:: STORED RECORDS
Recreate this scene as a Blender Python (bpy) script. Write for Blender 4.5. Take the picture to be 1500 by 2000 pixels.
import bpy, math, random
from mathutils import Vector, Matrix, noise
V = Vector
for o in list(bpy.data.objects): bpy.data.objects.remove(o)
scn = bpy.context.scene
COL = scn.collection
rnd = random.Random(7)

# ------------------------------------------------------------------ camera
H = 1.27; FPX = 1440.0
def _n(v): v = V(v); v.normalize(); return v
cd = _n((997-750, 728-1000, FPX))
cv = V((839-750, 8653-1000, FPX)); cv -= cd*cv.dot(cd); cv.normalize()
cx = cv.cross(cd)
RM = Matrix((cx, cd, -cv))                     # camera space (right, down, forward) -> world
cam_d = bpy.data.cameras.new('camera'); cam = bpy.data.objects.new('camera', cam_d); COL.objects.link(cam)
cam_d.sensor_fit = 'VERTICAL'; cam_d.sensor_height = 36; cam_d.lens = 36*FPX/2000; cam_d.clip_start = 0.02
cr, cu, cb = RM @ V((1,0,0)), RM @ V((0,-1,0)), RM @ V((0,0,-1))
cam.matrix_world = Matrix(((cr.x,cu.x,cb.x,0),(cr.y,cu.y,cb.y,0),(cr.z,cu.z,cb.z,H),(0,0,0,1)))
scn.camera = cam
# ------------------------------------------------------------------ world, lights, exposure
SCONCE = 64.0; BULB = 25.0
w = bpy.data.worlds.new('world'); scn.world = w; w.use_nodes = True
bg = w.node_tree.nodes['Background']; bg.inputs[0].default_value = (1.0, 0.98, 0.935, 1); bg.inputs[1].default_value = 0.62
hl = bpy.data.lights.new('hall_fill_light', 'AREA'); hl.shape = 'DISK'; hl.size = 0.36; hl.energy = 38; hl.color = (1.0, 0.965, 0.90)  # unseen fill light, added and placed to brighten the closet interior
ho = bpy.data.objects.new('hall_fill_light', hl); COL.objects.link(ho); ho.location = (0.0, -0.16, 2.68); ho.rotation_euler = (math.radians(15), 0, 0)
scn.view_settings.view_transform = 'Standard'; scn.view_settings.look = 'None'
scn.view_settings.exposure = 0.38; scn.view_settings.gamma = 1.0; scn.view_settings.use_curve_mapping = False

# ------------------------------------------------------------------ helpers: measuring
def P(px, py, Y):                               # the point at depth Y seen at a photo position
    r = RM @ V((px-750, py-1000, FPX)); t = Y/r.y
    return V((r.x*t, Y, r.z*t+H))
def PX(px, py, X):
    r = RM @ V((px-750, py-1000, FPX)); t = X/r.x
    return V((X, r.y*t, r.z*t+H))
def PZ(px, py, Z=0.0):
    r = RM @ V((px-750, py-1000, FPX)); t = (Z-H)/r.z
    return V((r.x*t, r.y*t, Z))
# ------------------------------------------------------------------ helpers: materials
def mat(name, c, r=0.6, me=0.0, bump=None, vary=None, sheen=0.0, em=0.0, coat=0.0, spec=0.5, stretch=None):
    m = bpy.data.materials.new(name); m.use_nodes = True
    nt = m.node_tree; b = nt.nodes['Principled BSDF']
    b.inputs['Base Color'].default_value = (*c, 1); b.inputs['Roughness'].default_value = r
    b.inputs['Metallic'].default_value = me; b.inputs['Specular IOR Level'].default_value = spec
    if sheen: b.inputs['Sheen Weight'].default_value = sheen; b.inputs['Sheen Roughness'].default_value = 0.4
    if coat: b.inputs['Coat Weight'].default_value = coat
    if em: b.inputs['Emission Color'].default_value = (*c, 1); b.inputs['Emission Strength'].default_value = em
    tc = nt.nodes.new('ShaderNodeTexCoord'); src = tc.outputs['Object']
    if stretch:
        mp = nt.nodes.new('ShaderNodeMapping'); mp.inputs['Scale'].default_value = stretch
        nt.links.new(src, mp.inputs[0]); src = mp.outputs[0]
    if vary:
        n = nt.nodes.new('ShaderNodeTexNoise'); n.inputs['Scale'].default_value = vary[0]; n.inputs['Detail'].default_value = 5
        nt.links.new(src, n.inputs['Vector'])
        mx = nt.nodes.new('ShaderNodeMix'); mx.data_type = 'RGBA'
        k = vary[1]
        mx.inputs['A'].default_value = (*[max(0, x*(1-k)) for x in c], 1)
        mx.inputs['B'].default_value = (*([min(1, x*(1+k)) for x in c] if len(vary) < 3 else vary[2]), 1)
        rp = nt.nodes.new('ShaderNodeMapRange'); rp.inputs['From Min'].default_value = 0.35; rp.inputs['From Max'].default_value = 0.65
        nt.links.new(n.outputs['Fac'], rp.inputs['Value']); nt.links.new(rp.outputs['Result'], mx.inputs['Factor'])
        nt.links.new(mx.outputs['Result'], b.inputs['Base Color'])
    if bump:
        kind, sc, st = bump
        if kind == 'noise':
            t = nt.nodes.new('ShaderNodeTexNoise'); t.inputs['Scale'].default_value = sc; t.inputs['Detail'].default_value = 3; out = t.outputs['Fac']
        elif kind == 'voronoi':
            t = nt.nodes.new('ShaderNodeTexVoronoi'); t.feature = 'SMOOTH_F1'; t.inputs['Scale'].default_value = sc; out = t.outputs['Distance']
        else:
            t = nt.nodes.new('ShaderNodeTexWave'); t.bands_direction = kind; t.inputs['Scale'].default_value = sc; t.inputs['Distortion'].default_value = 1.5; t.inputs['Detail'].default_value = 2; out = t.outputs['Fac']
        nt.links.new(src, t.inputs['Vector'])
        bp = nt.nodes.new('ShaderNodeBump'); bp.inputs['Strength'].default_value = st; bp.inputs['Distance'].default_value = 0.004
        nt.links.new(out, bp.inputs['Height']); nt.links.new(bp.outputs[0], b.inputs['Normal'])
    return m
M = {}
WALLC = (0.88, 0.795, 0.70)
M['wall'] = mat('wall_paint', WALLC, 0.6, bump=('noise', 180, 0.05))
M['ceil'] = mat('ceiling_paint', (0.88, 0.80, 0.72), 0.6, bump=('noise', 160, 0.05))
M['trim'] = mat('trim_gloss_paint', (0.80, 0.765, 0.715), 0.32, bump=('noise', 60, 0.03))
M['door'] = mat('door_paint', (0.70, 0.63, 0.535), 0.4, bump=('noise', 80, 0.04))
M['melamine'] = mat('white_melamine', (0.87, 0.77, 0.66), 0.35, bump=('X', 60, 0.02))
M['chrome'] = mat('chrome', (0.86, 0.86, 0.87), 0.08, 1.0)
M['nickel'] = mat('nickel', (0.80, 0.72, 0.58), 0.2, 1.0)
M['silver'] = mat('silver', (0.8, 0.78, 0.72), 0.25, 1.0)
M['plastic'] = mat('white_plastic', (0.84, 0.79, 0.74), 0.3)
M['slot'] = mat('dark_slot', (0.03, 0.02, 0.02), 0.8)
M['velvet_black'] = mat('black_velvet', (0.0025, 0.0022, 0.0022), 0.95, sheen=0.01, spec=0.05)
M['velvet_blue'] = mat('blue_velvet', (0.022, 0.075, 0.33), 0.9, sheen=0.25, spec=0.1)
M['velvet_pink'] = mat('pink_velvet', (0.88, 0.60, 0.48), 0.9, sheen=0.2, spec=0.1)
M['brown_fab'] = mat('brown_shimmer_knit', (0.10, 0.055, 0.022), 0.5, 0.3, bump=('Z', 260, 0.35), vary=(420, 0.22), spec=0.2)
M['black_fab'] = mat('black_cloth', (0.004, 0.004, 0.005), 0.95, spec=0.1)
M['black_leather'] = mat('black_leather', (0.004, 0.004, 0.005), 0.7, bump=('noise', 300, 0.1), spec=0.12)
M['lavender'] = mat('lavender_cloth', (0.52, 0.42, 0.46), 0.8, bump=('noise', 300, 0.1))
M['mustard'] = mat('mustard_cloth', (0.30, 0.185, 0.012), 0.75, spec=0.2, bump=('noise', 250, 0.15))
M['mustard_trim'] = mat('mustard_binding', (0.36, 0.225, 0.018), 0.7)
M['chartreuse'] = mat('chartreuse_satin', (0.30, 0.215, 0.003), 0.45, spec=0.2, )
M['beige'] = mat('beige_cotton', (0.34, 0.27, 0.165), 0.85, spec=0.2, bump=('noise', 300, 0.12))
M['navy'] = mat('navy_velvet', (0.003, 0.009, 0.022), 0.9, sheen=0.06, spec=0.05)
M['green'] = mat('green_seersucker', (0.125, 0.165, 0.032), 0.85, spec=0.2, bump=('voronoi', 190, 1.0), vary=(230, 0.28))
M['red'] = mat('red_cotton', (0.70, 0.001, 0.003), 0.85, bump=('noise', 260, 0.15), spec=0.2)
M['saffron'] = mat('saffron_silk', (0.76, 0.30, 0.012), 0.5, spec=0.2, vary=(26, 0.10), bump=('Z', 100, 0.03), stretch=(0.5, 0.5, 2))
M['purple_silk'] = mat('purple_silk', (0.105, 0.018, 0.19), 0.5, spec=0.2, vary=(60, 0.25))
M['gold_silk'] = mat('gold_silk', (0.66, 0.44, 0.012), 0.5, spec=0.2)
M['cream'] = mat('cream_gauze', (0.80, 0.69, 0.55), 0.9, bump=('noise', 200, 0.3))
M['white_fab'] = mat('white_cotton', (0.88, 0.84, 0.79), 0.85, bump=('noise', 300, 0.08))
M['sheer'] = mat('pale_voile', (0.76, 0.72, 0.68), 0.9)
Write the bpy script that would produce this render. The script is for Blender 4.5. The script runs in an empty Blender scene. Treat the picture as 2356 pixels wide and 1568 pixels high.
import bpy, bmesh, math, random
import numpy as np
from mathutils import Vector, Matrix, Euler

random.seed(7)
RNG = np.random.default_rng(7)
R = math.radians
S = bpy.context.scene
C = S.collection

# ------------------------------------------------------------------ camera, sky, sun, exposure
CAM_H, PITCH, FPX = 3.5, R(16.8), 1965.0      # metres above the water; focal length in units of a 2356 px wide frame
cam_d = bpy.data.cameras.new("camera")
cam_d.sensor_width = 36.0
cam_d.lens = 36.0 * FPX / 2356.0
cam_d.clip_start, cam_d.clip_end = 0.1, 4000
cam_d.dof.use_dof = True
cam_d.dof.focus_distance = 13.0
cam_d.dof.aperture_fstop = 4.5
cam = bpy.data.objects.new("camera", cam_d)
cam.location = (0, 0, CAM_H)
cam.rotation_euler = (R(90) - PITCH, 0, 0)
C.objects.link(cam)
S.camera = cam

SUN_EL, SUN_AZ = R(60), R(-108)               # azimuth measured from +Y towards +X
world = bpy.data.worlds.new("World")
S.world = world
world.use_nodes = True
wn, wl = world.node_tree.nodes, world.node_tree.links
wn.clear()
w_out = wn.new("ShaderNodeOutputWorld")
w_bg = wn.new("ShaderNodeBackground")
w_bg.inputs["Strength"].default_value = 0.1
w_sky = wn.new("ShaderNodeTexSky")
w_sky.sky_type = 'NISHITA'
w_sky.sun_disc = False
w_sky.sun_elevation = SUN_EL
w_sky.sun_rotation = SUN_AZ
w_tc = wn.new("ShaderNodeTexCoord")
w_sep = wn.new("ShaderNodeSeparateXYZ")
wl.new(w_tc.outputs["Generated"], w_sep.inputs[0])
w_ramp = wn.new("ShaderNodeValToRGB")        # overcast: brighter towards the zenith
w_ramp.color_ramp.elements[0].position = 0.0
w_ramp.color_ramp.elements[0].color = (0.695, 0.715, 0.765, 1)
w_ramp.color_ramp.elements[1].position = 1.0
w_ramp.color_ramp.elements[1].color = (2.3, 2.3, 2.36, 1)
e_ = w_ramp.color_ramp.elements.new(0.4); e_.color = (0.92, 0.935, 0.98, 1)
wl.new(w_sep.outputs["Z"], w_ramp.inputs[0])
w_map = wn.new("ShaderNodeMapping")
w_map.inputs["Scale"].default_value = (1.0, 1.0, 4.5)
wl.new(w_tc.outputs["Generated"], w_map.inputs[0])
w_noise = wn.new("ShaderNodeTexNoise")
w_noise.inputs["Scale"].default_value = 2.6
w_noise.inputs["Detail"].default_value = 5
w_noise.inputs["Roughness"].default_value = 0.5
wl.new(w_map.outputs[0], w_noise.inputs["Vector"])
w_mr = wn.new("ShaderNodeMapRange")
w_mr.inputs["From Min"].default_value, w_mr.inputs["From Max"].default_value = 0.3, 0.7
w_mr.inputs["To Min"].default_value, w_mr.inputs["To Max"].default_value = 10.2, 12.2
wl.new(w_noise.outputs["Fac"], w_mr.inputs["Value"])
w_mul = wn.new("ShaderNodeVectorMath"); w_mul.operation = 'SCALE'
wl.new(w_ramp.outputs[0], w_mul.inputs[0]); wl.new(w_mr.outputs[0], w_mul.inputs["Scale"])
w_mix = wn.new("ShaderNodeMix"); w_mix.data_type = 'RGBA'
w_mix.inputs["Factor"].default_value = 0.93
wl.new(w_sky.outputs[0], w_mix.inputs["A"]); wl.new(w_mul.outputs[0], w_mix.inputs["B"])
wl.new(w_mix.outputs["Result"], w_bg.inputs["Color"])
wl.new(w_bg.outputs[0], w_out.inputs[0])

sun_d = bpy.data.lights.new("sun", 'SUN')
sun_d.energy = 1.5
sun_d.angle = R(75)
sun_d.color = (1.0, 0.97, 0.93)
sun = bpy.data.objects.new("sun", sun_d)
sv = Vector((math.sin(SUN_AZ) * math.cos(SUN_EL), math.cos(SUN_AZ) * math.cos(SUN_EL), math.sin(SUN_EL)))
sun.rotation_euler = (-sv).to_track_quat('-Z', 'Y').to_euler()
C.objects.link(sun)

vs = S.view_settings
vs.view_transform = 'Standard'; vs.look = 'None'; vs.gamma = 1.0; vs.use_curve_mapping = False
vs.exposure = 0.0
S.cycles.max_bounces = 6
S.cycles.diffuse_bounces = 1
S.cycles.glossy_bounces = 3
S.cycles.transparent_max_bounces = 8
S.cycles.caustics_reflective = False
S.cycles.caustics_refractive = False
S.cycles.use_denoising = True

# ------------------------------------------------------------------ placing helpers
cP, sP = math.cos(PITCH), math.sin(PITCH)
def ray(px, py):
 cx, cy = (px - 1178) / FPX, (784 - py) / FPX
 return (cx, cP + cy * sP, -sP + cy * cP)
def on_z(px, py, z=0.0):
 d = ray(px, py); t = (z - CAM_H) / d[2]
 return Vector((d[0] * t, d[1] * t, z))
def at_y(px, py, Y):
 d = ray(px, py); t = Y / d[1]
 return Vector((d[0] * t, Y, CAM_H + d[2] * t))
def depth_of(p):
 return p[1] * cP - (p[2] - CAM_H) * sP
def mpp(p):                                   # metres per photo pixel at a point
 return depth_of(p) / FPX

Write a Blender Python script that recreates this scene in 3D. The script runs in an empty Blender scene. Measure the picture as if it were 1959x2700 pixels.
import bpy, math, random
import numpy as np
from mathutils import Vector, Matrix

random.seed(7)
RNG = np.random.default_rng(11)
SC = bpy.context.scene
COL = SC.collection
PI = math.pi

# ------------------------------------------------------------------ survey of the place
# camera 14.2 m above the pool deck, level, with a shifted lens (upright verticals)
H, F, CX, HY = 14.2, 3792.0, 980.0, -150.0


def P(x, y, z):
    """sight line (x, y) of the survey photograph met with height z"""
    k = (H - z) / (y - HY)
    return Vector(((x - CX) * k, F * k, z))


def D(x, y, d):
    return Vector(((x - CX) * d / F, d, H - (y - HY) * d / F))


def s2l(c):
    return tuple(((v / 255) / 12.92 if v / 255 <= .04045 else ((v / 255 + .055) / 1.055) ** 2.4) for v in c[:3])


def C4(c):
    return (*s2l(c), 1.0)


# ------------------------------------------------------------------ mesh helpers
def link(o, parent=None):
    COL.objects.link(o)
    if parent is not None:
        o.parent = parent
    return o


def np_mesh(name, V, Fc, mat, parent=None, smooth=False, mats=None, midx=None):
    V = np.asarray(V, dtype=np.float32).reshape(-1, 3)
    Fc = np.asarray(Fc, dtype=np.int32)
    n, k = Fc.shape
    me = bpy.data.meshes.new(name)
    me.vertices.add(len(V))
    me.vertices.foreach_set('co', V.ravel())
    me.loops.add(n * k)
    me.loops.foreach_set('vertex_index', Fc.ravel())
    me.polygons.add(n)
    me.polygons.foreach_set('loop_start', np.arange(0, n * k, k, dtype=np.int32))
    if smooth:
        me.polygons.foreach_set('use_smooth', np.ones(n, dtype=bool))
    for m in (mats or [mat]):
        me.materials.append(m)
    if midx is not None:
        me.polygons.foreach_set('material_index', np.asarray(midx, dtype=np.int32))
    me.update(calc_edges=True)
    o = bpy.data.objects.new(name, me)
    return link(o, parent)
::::
- [WHAT IS BEING ASKED] Reproduce the records above exactly, from the first line through the line containing "scn.view_settings.exposure = 0.38;", and output nothing else.

- [WRITTEN RESPONSE]
Recreate this scene as a Blender Python (bpy) script. Write for Blender 4.5. Take the picture to be 1500 by 2000 pixels.
import bpy, math, random
from mathutils import Vector, Matrix, noise
V = Vector
for o in list(bpy.data.objects): bpy.data.objects.remove(o)
scn = bpy.context.scene
COL = scn.collection
rnd = random.Random(7)

# ------------------------------------------------------------------ camera
H = 1.27; FPX = 1440.0
def _n(v): v = V(v); v.normalize(); return v
cd = _n((997-750, 728-1000, FPX))
cv = V((839-750, 8653-1000, FPX)); cv -= cd*cv.dot(cd); cv.normalize()
cx = cv.cross(cd)
RM = Matrix((cx, cd, -cv))                     # camera space (right, down, forward) -> world
cam_d = bpy.data.cameras.new('camera'); cam = bpy.data.objects.new('camera', cam_d); COL.objects.link(cam)
cam_d.sensor_fit = 'VERTICAL'; cam_d.sensor_height = 36; cam_d.lens = 36*FPX/2000; cam_d.clip_start = 0.02
cr, cu, cb = RM @ V((1,0,0)), RM @ V((0,-1,0)), RM @ V((0,0,-1))
cam.matrix_world = Matrix(((cr.x,cu.x,cb.x,0),(cr.y,cu.y,cb.y,0),(cr.z,cu.z,cb.z,H),(0,0,0,1)))
scn.camera = cam
# ------------------------------------------------------------------ world, lights, exposure
SCONCE = 64.0; BULB = 25.0
w = bpy.data.worlds.new('world'); scn.world = w; w.use_nodes = True
bg = w.node_tree.nodes['Background']; bg.inputs[0].default_value = (1.0, 0.98, 0.935, 1); bg.inputs[1].default_value = 0.62
hl = bpy.data.lights.new('hall_fill_light', 'AREA'); hl.shape = 'DISK'; hl.size = 0.36; hl.energy = 38; hl.color = (1.0, 0.965, 0.90)  # unseen fill light, added and placed to brighten the closet interior
ho = bpy.data.objects.new('hall_fill_light', hl); COL.objects.link(ho); ho.location = (0.0, -0.16, 2.68); ho.rotation_euler = (math.radians(15), 0, 0)
scn.view_settings.view_transform = 'Standard'; scn.view_settings.look = 'None'
scn.view_settings.exposure = 0.38; scn.view_settings.gamma = 1.0; scn.view_settings.use_curve_mapping = False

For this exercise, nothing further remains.